--- BEGIN Material ---

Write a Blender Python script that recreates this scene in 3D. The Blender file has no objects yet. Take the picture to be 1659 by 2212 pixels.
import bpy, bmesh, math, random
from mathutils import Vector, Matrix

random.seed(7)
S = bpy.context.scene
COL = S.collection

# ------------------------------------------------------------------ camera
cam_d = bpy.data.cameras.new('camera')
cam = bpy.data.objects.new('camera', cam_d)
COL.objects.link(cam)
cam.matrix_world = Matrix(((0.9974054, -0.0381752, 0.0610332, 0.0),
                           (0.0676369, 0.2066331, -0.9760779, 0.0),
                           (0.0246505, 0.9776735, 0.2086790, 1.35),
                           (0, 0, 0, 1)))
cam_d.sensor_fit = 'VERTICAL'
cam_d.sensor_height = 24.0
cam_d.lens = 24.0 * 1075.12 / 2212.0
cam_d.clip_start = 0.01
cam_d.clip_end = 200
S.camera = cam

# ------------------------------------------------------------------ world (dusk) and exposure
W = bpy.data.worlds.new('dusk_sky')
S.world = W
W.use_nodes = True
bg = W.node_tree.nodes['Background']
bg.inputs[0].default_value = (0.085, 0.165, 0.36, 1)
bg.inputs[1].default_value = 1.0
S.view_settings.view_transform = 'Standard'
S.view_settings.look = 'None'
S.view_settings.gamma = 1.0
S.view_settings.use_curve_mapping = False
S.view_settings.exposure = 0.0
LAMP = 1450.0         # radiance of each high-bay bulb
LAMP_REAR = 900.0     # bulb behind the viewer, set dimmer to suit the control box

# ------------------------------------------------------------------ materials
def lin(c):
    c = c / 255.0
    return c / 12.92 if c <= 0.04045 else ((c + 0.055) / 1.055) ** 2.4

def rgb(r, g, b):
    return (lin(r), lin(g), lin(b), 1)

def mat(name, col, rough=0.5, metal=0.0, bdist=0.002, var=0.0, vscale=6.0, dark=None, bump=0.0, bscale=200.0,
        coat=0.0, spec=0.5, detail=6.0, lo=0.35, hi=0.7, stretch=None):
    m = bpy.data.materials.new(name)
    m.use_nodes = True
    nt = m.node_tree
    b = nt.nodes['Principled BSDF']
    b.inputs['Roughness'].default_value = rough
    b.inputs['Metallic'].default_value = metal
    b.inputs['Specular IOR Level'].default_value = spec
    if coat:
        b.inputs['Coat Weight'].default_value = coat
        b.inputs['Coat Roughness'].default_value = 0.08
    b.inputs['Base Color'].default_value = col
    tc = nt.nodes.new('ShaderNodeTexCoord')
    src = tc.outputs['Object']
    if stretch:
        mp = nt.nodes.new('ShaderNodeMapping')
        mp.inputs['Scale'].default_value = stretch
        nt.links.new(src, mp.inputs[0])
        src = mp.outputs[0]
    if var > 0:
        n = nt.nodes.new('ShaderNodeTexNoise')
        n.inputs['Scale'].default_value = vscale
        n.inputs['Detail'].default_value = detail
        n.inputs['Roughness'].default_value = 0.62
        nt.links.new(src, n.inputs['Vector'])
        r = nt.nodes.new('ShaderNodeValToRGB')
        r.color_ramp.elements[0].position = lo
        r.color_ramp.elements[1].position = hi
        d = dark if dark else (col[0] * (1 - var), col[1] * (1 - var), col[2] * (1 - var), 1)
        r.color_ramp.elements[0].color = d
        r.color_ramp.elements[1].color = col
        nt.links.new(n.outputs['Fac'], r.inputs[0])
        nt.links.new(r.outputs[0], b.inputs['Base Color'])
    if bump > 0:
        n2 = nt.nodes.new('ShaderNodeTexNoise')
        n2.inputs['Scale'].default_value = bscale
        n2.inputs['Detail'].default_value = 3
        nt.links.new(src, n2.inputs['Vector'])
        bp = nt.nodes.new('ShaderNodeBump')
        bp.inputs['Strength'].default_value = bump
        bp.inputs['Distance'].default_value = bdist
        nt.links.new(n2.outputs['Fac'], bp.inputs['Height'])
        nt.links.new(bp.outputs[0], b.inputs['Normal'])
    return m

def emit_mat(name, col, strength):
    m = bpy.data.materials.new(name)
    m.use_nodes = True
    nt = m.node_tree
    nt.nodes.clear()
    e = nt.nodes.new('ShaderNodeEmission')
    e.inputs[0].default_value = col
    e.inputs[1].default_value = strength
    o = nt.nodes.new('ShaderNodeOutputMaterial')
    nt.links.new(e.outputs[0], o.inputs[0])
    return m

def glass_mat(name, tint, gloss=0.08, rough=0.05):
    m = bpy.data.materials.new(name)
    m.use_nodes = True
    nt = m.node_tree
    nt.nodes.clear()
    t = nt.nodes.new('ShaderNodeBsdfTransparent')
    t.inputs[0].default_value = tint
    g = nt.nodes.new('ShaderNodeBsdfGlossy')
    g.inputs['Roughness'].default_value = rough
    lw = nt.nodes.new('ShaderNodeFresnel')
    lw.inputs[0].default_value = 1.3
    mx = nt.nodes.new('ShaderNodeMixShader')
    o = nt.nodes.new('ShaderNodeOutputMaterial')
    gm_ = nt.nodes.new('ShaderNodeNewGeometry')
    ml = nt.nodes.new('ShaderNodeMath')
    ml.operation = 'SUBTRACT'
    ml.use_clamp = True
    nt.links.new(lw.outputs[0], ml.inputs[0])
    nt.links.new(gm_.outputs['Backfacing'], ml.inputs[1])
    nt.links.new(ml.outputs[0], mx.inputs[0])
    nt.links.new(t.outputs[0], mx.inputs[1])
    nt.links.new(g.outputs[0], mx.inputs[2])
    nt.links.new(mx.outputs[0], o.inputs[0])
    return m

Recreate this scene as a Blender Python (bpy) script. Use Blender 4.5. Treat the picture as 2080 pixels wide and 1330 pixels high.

--- END Material ---

Short problem - Extract all the material, leaving every line as it is.

Worked solution -
Write a Blender Python script that recreates this scene in 3D. The Blender file has no objects yet. Take the picture to be 1659 by 2212 pixels.
import bpy, bmesh, math, random
from mathutils import Vector, Matrix

random.seed(7)
S = bpy.context.scene
COL = S.collection

# ------------------------------------------------------------------ camera
cam_d = bpy.data.cameras.new('camera')
cam = bpy.data.objects.new('camera', cam_d)
COL.objects.link(cam)
cam.matrix_world = Matrix(((0.9974054, -0.0381752, 0.0610332, 0.0),
                           (0.0676369, 0.2066331, -0.9760779, 0.0),
                           (0.0246505, 0.9776735, 0.2086790, 1.35),
                           (0, 0, 0, 1)))
cam_d.sensor_fit = 'VERTICAL'
cam_d.sensor_height = 24.0
cam_d.lens = 24.0 * 1075.12 / 2212.0
cam_d.clip_start = 0.01
cam_d.clip_end = 200
S.camera = cam

# ------------------------------------------------------------------ world (dusk) and exposure
W = bpy.data.worlds.new('dusk_sky')
S.world = W
W.use_nodes = True
bg = W.node_tree.nodes['Background']
bg.inputs[0].default_value = (0.085, 0.165, 0.36, 1)
bg.inputs[1].default_value = 1.0
S.view_settings.view_transform = 'Standard'
S.view_settings.look = 'None'
S.view_settings.gamma = 1.0
S.view_settings.use_curve_mapping = False
S.view_settings.exposure = 0.0
LAMP = 1450.0         # radiance of each high-bay bulb
LAMP_REAR = 900.0     # bulb behind the viewer, set dimmer to suit the control box

# ------------------------------------------------------------------ materials
def lin(c):
    c = c / 255.0
    return c / 12.92 if c <= 0.04045 else ((c + 0.055) / 1.055) ** 2.4

def rgb(r, g, b):
    return (lin(r), lin(g), lin(b), 1)

def mat(name, col, rough=0.5, metal=0.0, bdist=0.002, var=0.0, vscale=6.0, dark=None, bump=0.0, bscale=200.0,
        coat=0.0, spec=0.5, detail=6.0, lo=0.35, hi=0.7, stretch=None):
    m = bpy.data.materials.new(name)
    m.use_nodes = True
    nt = m.node_tree
    b = nt.nodes['Principled BSDF']
    b.inputs['Roughness'].default_value = rough
    b.inputs['Metallic'].default_value = metal
    b.inputs['Specular IOR Level'].default_value = spec
    if coat:
        b.inputs['Coat Weight'].default_value = coat
        b.inputs['Coat Roughness'].default_value = 0.08
    b.inputs['Base Color'].default_value = col
    tc = nt.nodes.new('ShaderNodeTexCoord')
    src = tc.outputs['Object']
    if stretch:
        mp = nt.nodes.new('ShaderNodeMapping')
        mp.inputs['Scale'].default_value = stretch
        nt.links.new(src, mp.inputs[0])
        src = mp.outputs[0]
    if var > 0:
        n = nt.nodes.new('ShaderNodeTexNoise')
        n.inputs['Scale'].default_value = vscale
        n.inputs['Detail'].default_value = detail
        n.inputs['Roughness'].default_value = 0.62
        nt.links.new(src, n.inputs['Vector'])
        r = nt.nodes.new('ShaderNodeValToRGB')
        r.color_ramp.elements[0].position = lo
        r.color_ramp.elements[1].position = hi
        d = dark if dark else (col[0] * (1 - var), col[1] * (1 - var), col[2] * (1 - var), 1)
        r.color_ramp.elements[0].color = d
        r.color_ramp.elements[1].color = col
        nt.links.new(n.outputs['Fac'], r.inputs[0])
        nt.links.new(r.outputs[0], b.inputs['Base Color'])
    if bump > 0:
        n2 = nt.nodes.new('ShaderNodeTexNoise')
        n2.inputs['Scale'].default_value = bscale
        n2.inputs['Detail'].default_value = 3
        nt.links.new(src, n2.inputs['Vector'])
        bp = nt.nodes.new('ShaderNodeBump')
        bp.inputs['Strength'].default_value = bump
        bp.inputs['Distance'].default_value = bdist
        nt.links.new(n2.outputs['Fac'], bp.inputs['Height'])
        nt.links.new(bp.outputs[0], b.inputs['Normal'])
    return m

def emit_mat(name, col, strength):
    m = bpy.data.materials.new(name)
    m.use_nodes = True
    nt = m.node_tree
    nt.nodes.clear()
    e = nt.nodes.new('ShaderNodeEmission')
    e.inputs[0].default_value = col
    e.inputs[1].default_value = strength
    o = nt.nodes.new('ShaderNodeOutputMaterial')
    nt.links.new(e.outputs[0], o.inputs[0])
    return m

def glass_mat(name, tint, gloss=0.08, rough=0.05):
    m = bpy.data.materials.new(name)
    m.use_nodes = True
    nt = m.node_tree
    nt.nodes.clear()
    t = nt.nodes.new('ShaderNodeBsdfTransparent')
    t.inputs[0].default_value = tint
    g = nt.nodes.new('ShaderNodeBsdfGlossy')
    g.inputs['Roughness'].default_value = rough
    lw = nt.nodes.new('ShaderNodeFresnel')
    lw.inputs[0].default_value = 1.3
    mx = nt.nodes.new('ShaderNodeMixShader')
    o = nt.nodes.new('ShaderNodeOutputMaterial')
    gm_ = nt.nodes.new('ShaderNodeNewGeometry')
    ml = nt.nodes.new('ShaderNodeMath')
    ml.operation = 'SUBTRACT'
    ml.use_clamp = True
    nt.links.new(lw.outputs[0], ml.inputs[0])
    nt.links.new(gm_.outputs['Backfacing'], ml.inputs[1])
    nt.links.new(ml.outputs[0], mx.inputs[0])
    nt.links.new(t.outputs[0], mx.inputs[1])
    nt.links.new(g.outputs[0], mx.inputs[2])
    nt.links.new(mx.outputs[0], o.inputs[0])
    return m

Recreate this scene as a Blender Python (bpy) script. Use Blender 4.5. Treat the picture as 2080 pixels wide and 1330 pixels high.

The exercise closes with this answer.